In an interview by the Israelian writer Irith Dublon-Knebel, 8 October 1985 in Vienna, Eisenmenger described the dismal situation he encountered from the end of the war until 1947. His large atelier was taken over by another artist and he had to hand over the keys of the Künstlerhaus that he had directed for six years. ‘He was literally thrown out of there’.

I was a Nazi *
‘Rudolf Hermann Eisenmenger was very frank about his past during the interview that I conducted with him, which he began with the statement: I was a Nazi. He described his return to the Viennese art world as follows: I had two options: either to paint oil paintings, but that was impossible since the media did not like me because of my Nazi past, or to participate in official tenders which are open to every artist. I won the first price several times, but when the results were published it created turmoil. I, however, felt quite confident. I told myself that if things continued in this way, I had nothing to fear. I had to provide for my living, I had nothing left.’

Actually, I have been considered dead since 1945
Eisenmenger repeatedly succeeded in appealing to the taste of the tender commissions, but when he won the tender for designing the curtains of the Opera of Vienna in 1954, there was an uproar. There were efforts to prevent him from carrying out the work. ….later they wrote that the man who was responsible for the destruction of the opera building, now was designing the drapes of the new opera…..Eisenmenger’s determination, in addition to his skill and his style that corresponded to the committee’s taste, enabled him to bypass the ban; he designed 13 tapestries for the Mozart Hall of the Opera with scenes from The Magic Flute. However, even though he managed to overcome some of the barriers, Eisenmenger felt banned.
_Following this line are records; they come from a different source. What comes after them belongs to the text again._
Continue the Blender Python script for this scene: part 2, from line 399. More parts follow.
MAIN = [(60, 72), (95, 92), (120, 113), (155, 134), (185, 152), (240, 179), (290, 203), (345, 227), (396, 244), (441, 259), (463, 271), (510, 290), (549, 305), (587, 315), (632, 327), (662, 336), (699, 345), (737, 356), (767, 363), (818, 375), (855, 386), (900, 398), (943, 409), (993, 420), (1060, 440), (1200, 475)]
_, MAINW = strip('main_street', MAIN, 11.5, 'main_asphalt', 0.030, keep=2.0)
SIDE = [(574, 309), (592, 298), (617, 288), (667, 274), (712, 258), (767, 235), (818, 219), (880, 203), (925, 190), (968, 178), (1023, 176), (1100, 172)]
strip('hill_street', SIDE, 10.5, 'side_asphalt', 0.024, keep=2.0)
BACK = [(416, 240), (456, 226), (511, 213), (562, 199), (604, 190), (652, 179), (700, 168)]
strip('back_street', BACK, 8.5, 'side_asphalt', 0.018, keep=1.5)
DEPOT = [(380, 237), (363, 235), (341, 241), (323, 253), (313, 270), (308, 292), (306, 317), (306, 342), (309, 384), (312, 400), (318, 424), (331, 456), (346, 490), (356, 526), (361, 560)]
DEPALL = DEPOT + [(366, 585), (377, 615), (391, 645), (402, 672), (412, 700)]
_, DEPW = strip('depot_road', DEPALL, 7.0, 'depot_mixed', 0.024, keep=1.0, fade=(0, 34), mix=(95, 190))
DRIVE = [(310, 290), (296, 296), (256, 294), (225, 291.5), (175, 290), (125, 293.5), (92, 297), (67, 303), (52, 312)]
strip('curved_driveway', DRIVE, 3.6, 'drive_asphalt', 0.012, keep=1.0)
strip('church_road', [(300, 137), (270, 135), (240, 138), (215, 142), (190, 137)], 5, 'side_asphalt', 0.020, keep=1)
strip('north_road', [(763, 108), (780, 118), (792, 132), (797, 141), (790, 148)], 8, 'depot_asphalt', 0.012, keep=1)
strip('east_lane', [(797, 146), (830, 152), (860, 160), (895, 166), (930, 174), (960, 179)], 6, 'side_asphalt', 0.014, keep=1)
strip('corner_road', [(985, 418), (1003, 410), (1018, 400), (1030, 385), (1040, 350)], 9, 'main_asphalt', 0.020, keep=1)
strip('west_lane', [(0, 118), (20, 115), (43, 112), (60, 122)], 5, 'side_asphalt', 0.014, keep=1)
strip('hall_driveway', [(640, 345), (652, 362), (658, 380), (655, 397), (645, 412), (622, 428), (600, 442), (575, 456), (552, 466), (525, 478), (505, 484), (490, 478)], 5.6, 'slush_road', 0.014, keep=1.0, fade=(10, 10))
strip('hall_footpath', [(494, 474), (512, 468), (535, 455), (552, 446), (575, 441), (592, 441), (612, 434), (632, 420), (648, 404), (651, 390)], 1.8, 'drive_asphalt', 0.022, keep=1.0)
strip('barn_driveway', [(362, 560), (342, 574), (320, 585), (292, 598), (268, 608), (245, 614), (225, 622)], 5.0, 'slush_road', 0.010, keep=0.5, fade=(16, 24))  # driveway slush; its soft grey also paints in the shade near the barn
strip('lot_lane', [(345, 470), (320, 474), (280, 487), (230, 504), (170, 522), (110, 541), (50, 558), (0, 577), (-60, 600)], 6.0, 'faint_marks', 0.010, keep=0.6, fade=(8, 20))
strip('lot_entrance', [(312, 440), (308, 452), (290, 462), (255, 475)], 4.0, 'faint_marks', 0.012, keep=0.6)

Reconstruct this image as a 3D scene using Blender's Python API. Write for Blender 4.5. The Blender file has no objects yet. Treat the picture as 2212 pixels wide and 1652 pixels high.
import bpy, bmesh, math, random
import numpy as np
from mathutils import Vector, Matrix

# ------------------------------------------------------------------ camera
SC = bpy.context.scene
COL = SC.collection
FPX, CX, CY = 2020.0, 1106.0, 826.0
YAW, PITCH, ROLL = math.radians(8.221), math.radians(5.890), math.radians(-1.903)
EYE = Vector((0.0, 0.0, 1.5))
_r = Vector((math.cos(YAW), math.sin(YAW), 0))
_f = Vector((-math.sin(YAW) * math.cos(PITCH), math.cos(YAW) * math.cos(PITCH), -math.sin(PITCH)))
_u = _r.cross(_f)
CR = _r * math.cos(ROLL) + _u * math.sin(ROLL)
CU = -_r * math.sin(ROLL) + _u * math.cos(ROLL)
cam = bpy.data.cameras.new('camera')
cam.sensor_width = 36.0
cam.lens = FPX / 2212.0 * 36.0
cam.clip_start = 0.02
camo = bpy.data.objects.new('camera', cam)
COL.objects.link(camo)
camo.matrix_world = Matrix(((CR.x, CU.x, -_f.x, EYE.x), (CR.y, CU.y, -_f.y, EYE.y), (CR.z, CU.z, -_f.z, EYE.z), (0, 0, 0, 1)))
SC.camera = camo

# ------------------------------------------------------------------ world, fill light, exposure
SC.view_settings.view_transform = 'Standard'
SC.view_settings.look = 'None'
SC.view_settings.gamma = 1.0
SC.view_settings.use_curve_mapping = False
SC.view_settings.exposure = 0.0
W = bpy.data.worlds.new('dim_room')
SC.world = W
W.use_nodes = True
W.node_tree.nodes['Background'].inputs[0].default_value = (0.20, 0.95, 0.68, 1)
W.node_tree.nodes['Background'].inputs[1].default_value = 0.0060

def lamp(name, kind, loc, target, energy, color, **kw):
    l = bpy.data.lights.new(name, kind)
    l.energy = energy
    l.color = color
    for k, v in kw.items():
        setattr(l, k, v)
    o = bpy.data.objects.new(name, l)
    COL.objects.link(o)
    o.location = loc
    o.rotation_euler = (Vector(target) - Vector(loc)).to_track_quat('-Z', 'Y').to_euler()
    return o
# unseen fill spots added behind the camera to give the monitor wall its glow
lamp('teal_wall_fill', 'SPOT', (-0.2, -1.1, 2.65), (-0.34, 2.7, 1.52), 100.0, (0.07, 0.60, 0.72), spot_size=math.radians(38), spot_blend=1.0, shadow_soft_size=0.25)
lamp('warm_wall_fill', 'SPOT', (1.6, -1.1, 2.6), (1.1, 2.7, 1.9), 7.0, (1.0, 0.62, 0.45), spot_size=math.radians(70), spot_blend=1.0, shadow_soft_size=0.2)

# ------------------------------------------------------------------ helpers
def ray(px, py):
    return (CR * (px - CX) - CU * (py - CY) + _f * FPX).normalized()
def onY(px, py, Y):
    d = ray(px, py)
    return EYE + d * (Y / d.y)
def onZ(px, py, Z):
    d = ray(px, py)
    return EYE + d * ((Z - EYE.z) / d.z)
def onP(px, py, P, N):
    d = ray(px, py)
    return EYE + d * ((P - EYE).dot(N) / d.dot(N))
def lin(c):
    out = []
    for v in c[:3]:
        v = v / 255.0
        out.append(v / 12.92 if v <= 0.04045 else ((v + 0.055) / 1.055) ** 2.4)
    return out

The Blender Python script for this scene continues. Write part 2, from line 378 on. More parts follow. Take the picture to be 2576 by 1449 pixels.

He compared his situation to that of the banned artists in Nazi Germany, claiming that he now was entartet, adding ‘Actually I have been considered dead since 1945’. He found comfort in the thought that 50 years after his death he would be rediscovered (‘I know that I will return artistically, not politically’).

* From: ‘A Dual Life, The Fate of Nazi Painters and Sculptors, 1945-1990’, by the Israelian writer Irith Dublon-Knebel, published in the ‘Tel Aviv Jahrbuch für deutsche Geschichte’, 2006.